Part of their demands include a salary increase of R4 000 across the board and a housing allowance of R 3 500.

Demonstrators converged at the old Putco bus depot in Marabastad and then headed to Tshwane House to deliver their memorandum of grievances.

Traffic in the inner-city was disrupted by marchers as they thronged the streets.

The SAPS and Tshwane metro police officers were on standby to maintain order and control traffic in all affected streets, which include Cowie Street, Kgosi Mampuru Street, Bosman Street, Paul Kruger Street ,Thabo Sehume Street and Lilian Ngoyi Street.

The march was staged on the back of public utterances by Tshwane Executive Mayor Randall Williams that the municipality was financially bankrupt.

Williams also expressed concerns that at least 50% of the city's budget was used to pay workers' salaries, suggesting that the move was not sustainable in the long run.

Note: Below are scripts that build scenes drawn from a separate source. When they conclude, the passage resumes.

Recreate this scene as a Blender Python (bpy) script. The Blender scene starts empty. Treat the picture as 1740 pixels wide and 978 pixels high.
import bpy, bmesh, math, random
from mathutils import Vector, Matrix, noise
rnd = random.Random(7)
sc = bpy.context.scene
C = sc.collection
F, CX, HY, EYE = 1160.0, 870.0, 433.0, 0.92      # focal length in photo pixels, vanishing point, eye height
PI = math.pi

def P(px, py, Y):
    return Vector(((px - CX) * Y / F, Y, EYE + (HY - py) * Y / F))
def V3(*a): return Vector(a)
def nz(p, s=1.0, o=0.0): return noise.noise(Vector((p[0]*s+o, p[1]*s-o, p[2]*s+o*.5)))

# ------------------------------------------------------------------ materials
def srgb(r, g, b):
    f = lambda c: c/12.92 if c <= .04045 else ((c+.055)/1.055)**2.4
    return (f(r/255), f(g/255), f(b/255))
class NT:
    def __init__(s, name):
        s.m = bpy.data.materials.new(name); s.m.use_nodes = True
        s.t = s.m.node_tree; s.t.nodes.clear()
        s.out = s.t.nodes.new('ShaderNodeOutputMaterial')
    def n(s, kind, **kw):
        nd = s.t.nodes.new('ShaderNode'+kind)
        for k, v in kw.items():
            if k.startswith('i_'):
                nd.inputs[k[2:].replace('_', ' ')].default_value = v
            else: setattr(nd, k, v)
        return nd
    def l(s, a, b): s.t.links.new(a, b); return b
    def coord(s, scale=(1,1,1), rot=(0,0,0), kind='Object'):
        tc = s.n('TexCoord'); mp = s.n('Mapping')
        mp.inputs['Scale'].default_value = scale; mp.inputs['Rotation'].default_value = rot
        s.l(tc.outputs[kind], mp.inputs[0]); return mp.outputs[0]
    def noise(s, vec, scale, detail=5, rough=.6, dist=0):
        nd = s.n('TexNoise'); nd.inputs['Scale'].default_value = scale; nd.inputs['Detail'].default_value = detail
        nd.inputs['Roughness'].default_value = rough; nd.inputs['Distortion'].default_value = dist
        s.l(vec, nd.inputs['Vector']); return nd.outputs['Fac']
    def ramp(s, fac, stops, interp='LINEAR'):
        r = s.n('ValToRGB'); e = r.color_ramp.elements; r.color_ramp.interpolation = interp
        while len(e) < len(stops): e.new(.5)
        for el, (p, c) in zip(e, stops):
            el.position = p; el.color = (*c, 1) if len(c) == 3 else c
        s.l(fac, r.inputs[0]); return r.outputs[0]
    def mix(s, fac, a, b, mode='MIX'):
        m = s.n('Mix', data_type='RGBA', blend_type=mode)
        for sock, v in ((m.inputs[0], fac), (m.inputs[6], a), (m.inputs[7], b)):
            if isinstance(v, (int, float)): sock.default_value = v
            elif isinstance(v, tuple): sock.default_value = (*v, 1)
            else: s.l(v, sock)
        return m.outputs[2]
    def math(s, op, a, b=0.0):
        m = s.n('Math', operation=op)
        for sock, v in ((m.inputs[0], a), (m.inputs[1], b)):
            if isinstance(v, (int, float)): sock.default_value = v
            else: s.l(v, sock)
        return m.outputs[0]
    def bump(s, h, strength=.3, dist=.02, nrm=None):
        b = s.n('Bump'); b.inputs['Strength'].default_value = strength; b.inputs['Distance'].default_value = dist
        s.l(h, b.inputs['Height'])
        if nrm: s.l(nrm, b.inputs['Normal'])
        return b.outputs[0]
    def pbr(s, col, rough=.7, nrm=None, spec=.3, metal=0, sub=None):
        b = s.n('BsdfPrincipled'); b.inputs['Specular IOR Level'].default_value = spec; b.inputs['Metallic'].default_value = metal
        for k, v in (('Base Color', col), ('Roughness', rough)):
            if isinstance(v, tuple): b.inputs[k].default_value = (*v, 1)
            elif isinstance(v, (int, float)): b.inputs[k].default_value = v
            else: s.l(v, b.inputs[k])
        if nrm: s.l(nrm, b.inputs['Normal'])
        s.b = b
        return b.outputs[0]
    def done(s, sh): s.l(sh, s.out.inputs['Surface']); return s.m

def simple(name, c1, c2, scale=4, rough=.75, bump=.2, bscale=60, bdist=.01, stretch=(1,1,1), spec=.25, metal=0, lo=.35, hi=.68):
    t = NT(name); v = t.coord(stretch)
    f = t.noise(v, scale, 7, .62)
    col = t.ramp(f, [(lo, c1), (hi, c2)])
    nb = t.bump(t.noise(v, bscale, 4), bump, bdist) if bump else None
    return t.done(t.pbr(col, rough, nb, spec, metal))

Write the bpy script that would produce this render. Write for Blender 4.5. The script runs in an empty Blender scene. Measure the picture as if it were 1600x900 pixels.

Speaking during a council sitting last week, he said: "As the City stands currently it is insolvent. We got a letter from the National Treasury that the city is insolvent. The current liability of the city amounts to R14 billion and the current assets of the city amounts to R11 bn. So that means the liability exceeds the assets by R3 bn."

On Monday, the regional Samwu secretary Mpho Tladinyane said workers wanted the Mayor to tell them what he meant when he said the City is insolvent.

"Our members are now worried that they may not receive wage increases," Tladinyane said.

Workers expressed unhappiness about the dilapidated and unsafe buildings of the municipality, the intimidation of shop-stewards by the senior managers in the city and challenges at the metro police department, among other grievances.

Meanwhile, the City has cautioned residents of possible service delivery disruptions as a result of the ongoing protest action.

"Some of our staff members have reported being unable to carry out their duties due to the protest that is underway. We are exploring various options of stabilising the situation and of safeguarding our staff to enable them to render services unhindered," the City said in a statement.

It further assured residents that law enforcement agencies would protect the personnel and municipal assets in the face of possible intimidation and threats.

"They have also undertaken to deal decisively and firmly with vandalism, thuggery, hooliganism and criminality that have characterised certain parts of the city in the past few days," the City said.